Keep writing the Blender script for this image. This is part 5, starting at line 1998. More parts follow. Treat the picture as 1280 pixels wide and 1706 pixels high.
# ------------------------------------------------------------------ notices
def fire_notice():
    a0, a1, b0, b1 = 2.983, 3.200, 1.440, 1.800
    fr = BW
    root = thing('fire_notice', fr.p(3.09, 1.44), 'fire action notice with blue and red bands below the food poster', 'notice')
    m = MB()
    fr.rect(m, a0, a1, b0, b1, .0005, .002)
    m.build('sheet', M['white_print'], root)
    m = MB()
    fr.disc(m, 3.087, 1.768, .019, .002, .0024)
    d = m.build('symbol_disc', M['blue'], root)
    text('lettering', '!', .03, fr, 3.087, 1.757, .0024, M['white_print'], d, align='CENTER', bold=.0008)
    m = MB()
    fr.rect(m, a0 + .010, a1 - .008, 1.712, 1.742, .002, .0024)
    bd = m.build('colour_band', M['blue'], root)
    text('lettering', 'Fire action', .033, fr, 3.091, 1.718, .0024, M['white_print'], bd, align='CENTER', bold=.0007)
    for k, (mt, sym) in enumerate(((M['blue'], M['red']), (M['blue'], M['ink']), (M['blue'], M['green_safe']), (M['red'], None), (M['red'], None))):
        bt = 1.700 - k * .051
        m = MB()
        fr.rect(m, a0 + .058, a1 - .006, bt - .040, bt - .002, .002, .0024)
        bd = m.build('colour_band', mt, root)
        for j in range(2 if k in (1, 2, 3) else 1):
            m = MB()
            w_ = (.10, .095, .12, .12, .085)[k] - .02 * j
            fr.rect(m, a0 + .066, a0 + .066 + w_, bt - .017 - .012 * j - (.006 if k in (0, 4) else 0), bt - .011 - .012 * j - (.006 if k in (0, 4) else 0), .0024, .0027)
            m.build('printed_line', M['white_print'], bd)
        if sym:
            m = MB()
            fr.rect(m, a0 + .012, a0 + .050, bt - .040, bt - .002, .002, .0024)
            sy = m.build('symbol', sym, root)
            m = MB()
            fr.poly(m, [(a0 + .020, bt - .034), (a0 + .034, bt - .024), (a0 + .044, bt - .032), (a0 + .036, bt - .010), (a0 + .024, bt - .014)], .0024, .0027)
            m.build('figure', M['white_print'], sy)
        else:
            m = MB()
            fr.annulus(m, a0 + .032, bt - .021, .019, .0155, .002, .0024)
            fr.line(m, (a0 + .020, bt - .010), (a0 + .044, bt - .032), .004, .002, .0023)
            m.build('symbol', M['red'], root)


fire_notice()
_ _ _
Print the material once more, exactly.

Keep writing the Blender script for this image. This is part 5, starting at line 1998. More parts follow. Treat the picture as 1280 pixels wide and 1706 pixels high.
# ------------------------------------------------------------------ notices
def fire_notice():
    a0, a1, b0, b1 = 2.983, 3.200, 1.440, 1.800
    fr = BW
    root = thing('fire_notice', fr.p(3.09, 1.44), 'fire action notice with blue and red bands below the food poster', 'notice')
    m = MB()
    fr.rect(m, a0, a1, b0, b1, .0005, .002)
    m.build('sheet', M['white_print'], root)
    m = MB()
    fr.disc(m, 3.087, 1.768, .019, .002, .0024)
    d = m.build('symbol_disc', M['blue'], root)
    text('lettering', '!', .03, fr, 3.087, 1.757, .0024, M['white_print'], d, align='CENTER', bold=.0008)
    m = MB()
    fr.rect(m, a0 + .010, a1 - .008, 1.712, 1.742, .002, .0024)
    bd = m.build('colour_band', M['blue'], root)
    text('lettering', 'Fire action', .033, fr, 3.091, 1.718, .0024, M['white_print'], bd, align='CENTER', bold=.0007)
    for k, (mt, sym) in enumerate(((M['blue'], M['red']), (M['blue'], M['ink']), (M['blue'], M['green_safe']), (M['red'], None), (M['red'], None))):
        bt = 1.700 - k * .051
        m = MB()
        fr.rect(m, a0 + .058, a1 - .006, bt - .040, bt - .002, .002, .0024)
        bd = m.build('colour_band', mt, root)
        for j in range(2 if k in (1, 2, 3) else 1):
            m = MB()
            w_ = (.10, .095, .12, .12, .085)[k] - .02 * j
            fr.rect(m, a0 + .066, a0 + .066 + w_, bt - .017 - .012 * j - (.006 if k in (0, 4) else 0), bt - .011 - .012 * j - (.006 if k in (0, 4) else 0), .0024, .0027)
            m.build('printed_line', M['white_print'], bd)
        if sym:
            m = MB()
            fr.rect(m, a0 + .012, a0 + .050, bt - .040, bt - .002, .002, .0024)
            sy = m.build('symbol', sym, root)
            m = MB()
            fr.poly(m, [(a0 + .020, bt - .034), (a0 + .034, bt - .024), (a0 + .044, bt - .032), (a0 + .036, bt - .010), (a0 + .024, bt - .014)], .0024, .0027)
            m.build('figure', M['white_print'], sy)
        else:
            m = MB()
            fr.annulus(m, a0 + .032, bt - .021, .019, .0155, .002, .0024)
            fr.line(m, (a0 + .020, bt - .010), (a0 + .044, bt - .032), .004, .002, .0023)
            m.build('symbol', M['red'], root)


fire_notice()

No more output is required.